__Set task__
Return the material word for word. Do not include the pictures.

__Data block__
* * *

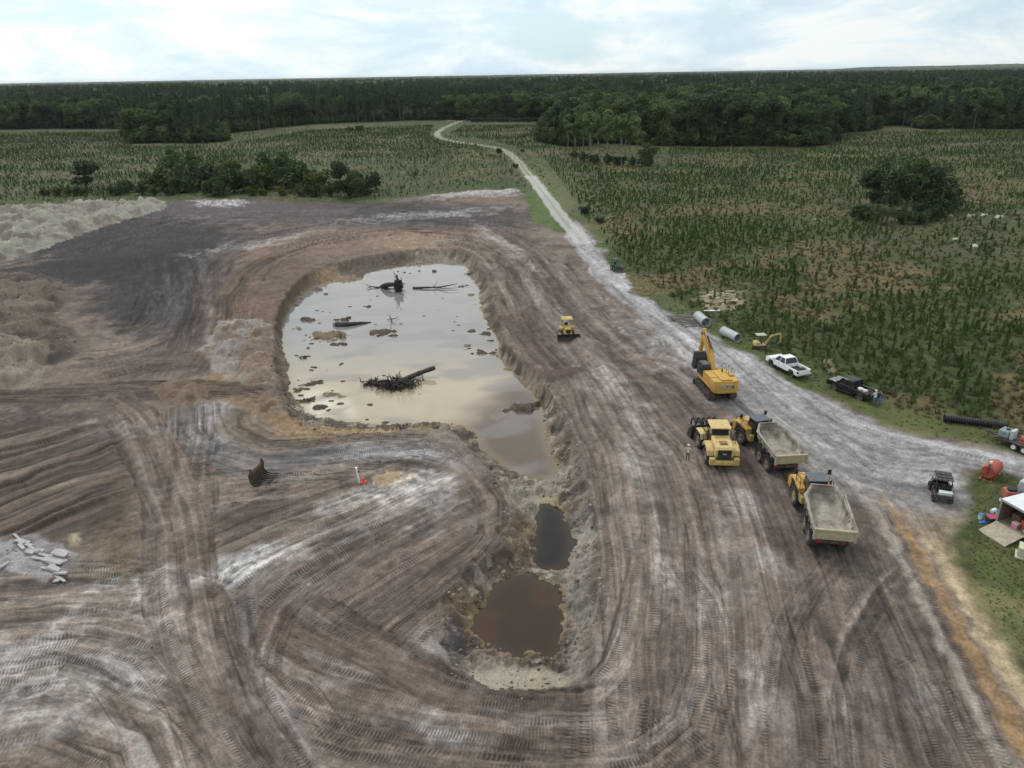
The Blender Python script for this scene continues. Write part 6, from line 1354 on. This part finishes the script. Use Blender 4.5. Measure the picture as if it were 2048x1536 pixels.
# ------------------------------------------------------------------ enclosed cargo trailer with ramp down
(rx0, ry0), (rx1, ry1) = gp(1999, 1040, .5), gp(2048, 1062, .5)
cx_, cy_ = gp(2038, 1046, .5); a0 = gp(1999, 1040, .5); a1 = gp(2044, 1066, .5); yd = math.atan2(a0[1]-a1[1], a0[0]-a1[0]); hd = yd-math.pi/2   # the rear opening runs along local y
T = thing('cargo_trailer', 'white enclosed cargo trailer with its rear ramp door down', 'trailer', (a0[0]+a1[0])/2, (a0[1]+a1[1])/2, hd); CW, CL, CH, Z0 = 1.22, 5.5, 2.0, .5
WTR = mat('trailer_white', (.62, .65, .68), .4, dust=.15, var=.06); FL = mat('trailer_ply', (.26, .22, .17), .8, var=.2); INS = mat('trailer_lining', (.16, .11, .08), .85, var=.2)
MB().box(0, CL, -CW, CW, Z0-.14, Z0).build('floor', FL, T); MB().box(0, CL, CW-.05, CW, Z0, Z0+CH).build('side_wall', WTR, T); MB().box(0, CL, -CW, -CW+.05, Z0, Z0+CH).build('side_wall', WTR, T); MB().box(CL-.05, CL, -CW+.05, CW-.05, Z0, Z0+CH).build('front_wall', WTR, T)
MB().box(-.04, CL+.02, -CW-.03, CW+.03, Z0+CH, Z0+CH+.07).build('roof', WTR, T, .02); MB().box(.08, CL-.06, CW-.075, CW-.053, Z0, Z0+CH-.02).box(.08, CL-.06, -CW+.053, -CW+.075, Z0, Z0+CH-.02).box(CL-.08, CL-.055, -CW+.08, CW-.08, Z0, Z0+CH-.02).build('lining', INS, T)
MB().box(-.05, 0, -CW, CW, Z0+CH-.14, Z0+CH-.003).box(-.05, 0, -CW, -CW+.07, Z0-.1, Z0+CH-.14).box(-.05, 0, CW-.07, CW, Z0-.1, Z0+CH-.14).build('door_frame', mat('alu_trim', (.5, .52, .53), .4, .6), T)
MB().prism([(-.02, Z0-.03), (-.02, Z0+.02), (-1.85, .06), (-1.85, .0)], -CW+.03, CW-.03).build('ramp_door', mat('ramp_ply', (.34, .30, .23), .8, var=.2, dust=.3), T)
for xx in (2.4, 3.25):
    for sg in (-1, 1): wheel(T, xx, sg*(CW+.13), .36, .22, RW, 0, side=sg, rr=.6)
cl = mat('shelf_brown', (.2, .14, .09), .8)
def inside_tr(name, label, cat, lx_, ly_, sx, sy, sz, m_, z=Z0, kids=None):
    x, y, zz = on_bed(lx_, ly_, T, z); o = MB().box(-sx/2, sx/2, -sy/2, sy/2, 0, sz).build(name, m_, None, .015); o.location = (x, y, zz+.005); o.rotation_euler = (0, 0, hd)
    MB().box(-sx/2-.01, sx/2+.01, -sy/2-.01, sy/2+.01, sz+.002, sz+.03).build('lid', m_ if kids is None else kids, o); return tag(o, label, cat)
inside_tr('carton', 'white and pink carton standing just inside the open cargo trailer', 'box', .5, -.05, .45, .5, .42, mat('pink_carton', (.62, .22, .26), .6), kids=mat('carton_white', (.7, .68, .66), .6))
inside_tr('toolbox', 'orange red toolbox behind the carton in the cargo trailer', 'toolbox', .95, -.35, .35, .4, .7, mat('toolbox_orange', (.6, .08, .03), .5))
inside_tr('crate', 'brown wooden crate by the left wall inside the cargo trailer', 'crate', 1.6, .55, .8, .7, .6, cl)
r_ = thing('shelf_rack', 'open shelf rack with small boxes by the right wall of the cargo trailer', 'shelf', *on_bed(.55, -.95, T, 0)[:2], hd); r_.location.z = T.location.z+Z0
b = MB()
for xx in (-.35, .35):
    for yy in (-.18, .18): b.box(xx-.02, xx+.02, yy-.02, yy+.02, 0, 1.2)
b.build('post', STEEL, r_)
for z in (.15, .6, 1.1): MB().box(-.37, .37, -.2, .2, z, z+.03).build('shelf', cl, r_)
for i, (xx, z, c3) in enumerate([(-.2, .18, (.5, .4, .25)), (.15, .18, (.3, .06, .05)), (-.15, .63, (.4, .33, .2)), (.18, .63, (.1, .1, .1)), (0, 1.13, (.5, .3, .25))]):
    x, y, zz = on_bed(0, 0, r_, 0); o = MB().box(-.14, .14, -.13, .13, 0, .22).build('small_box', mat('boxc%d' % i, c3, .7), None, .01); a = hd; o.location = (r_.location.x+xx*math.cos(a), r_.location.y+xx*math.sin(a), r_.location.z+z+.002); o.rotation_euler = (0, 0, a); tag(o, ['tan box at the left of the lowest trailer shelf', 'dark red box at the right of the lowest trailer shelf', 'ochre box on the middle trailer shelf', 'black box on the middle trailer shelf', 'pale box on the top trailer shelf'][i], 'box')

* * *

__Right answer__
The Blender Python script for this scene continues. Write part 6, from line 1354 on. This part finishes the script. Use Blender 4.5. Measure the picture as if it were 2048x1536 pixels.
# ------------------------------------------------------------------ enclosed cargo trailer with ramp down
(rx0, ry0), (rx1, ry1) = gp(1999, 1040, .5), gp(2048, 1062, .5)
cx_, cy_ = gp(2038, 1046, .5); a0 = gp(1999, 1040, .5); a1 = gp(2044, 1066, .5); yd = math.atan2(a0[1]-a1[1], a0[0]-a1[0]); hd = yd-math.pi/2   # the rear opening runs along local y
T = thing('cargo_trailer', 'white enclosed cargo trailer with its rear ramp door down', 'trailer', (a0[0]+a1[0])/2, (a0[1]+a1[1])/2, hd); CW, CL, CH, Z0 = 1.22, 5.5, 2.0, .5
WTR = mat('trailer_white', (.62, .65, .68), .4, dust=.15, var=.06); FL = mat('trailer_ply', (.26, .22, .17), .8, var=.2); INS = mat('trailer_lining', (.16, .11, .08), .85, var=.2)
MB().box(0, CL, -CW, CW, Z0-.14, Z0).build('floor', FL, T); MB().box(0, CL, CW-.05, CW, Z0, Z0+CH).build('side_wall', WTR, T); MB().box(0, CL, -CW, -CW+.05, Z0, Z0+CH).build('side_wall', WTR, T); MB().box(CL-.05, CL, -CW+.05, CW-.05, Z0, Z0+CH).build('front_wall', WTR, T)
MB().box(-.04, CL+.02, -CW-.03, CW+.03, Z0+CH, Z0+CH+.07).build('roof', WTR, T, .02); MB().box(.08, CL-.06, CW-.075, CW-.053, Z0, Z0+CH-.02).box(.08, CL-.06, -CW+.053, -CW+.075, Z0, Z0+CH-.02).box(CL-.08, CL-.055, -CW+.08, CW-.08, Z0, Z0+CH-.02).build('lining', INS, T)
MB().box(-.05, 0, -CW, CW, Z0+CH-.14, Z0+CH-.003).box(-.05, 0, -CW, -CW+.07, Z0-.1, Z0+CH-.14).box(-.05, 0, CW-.07, CW, Z0-.1, Z0+CH-.14).build('door_frame', mat('alu_trim', (.5, .52, .53), .4, .6), T)
MB().prism([(-.02, Z0-.03), (-.02, Z0+.02), (-1.85, .06), (-1.85, .0)], -CW+.03, CW-.03).build('ramp_door', mat('ramp_ply', (.34, .30, .23), .8, var=.2, dust=.3), T)
for xx in (2.4, 3.25):
    for sg in (-1, 1): wheel(T, xx, sg*(CW+.13), .36, .22, RW, 0, side=sg, rr=.6)
cl = mat('shelf_brown', (.2, .14, .09), .8)
def inside_tr(name, label, cat, lx_, ly_, sx, sy, sz, m_, z=Z0, kids=None):
    x, y, zz = on_bed(lx_, ly_, T, z); o = MB().box(-sx/2, sx/2, -sy/2, sy/2, 0, sz).build(name, m_, None, .015); o.location = (x, y, zz+.005); o.rotation_euler = (0, 0, hd)
    MB().box(-sx/2-.01, sx/2+.01, -sy/2-.01, sy/2+.01, sz+.002, sz+.03).build('lid', m_ if kids is None else kids, o); return tag(o, label, cat)
inside_tr('carton', 'white and pink carton standing just inside the open cargo trailer', 'box', .5, -.05, .45, .5, .42, mat('pink_carton', (.62, .22, .26), .6), kids=mat('carton_white', (.7, .68, .66), .6))
inside_tr('toolbox', 'orange red toolbox behind the carton in the cargo trailer', 'toolbox', .95, -.35, .35, .4, .7, mat('toolbox_orange', (.6, .08, .03), .5))
inside_tr('crate', 'brown wooden crate by the left wall inside the cargo trailer', 'crate', 1.6, .55, .8, .7, .6, cl)
r_ = thing('shelf_rack', 'open shelf rack with small boxes by the right wall of the cargo trailer', 'shelf', *on_bed(.55, -.95, T, 0)[:2], hd); r_.location.z = T.location.z+Z0
b = MB()
for xx in (-.35, .35):
    for yy in (-.18, .18): b.box(xx-.02, xx+.02, yy-.02, yy+.02, 0, 1.2)
b.build('post', STEEL, r_)
for z in (.15, .6, 1.1): MB().box(-.37, .37, -.2, .2, z, z+.03).build('shelf', cl, r_)
for i, (xx, z, c3) in enumerate([(-.2, .18, (.5, .4, .25)), (.15, .18, (.3, .06, .05)), (-.15, .63, (.4, .33, .2)), (.18, .63, (.1, .1, .1)), (0, 1.13, (.5, .3, .25))]):
    x, y, zz = on_bed(0, 0, r_, 0); o = MB().box(-.14, .14, -.13, .13, 0, .22).build('small_box', mat('boxc%d' % i, c3, .7), None, .01); a = hd; o.location = (r_.location.x+xx*math.cos(a), r_.location.y+xx*math.sin(a), r_.location.z+z+.002); o.rotation_euler = (0, 0, a); tag(o, ['tan box at the left of the lowest trailer shelf', 'dark red box at the right of the lowest trailer shelf', 'ochre box on the middle trailer shelf', 'black box on the middle trailer shelf', 'pale box on the top trailer shelf'][i], 'box')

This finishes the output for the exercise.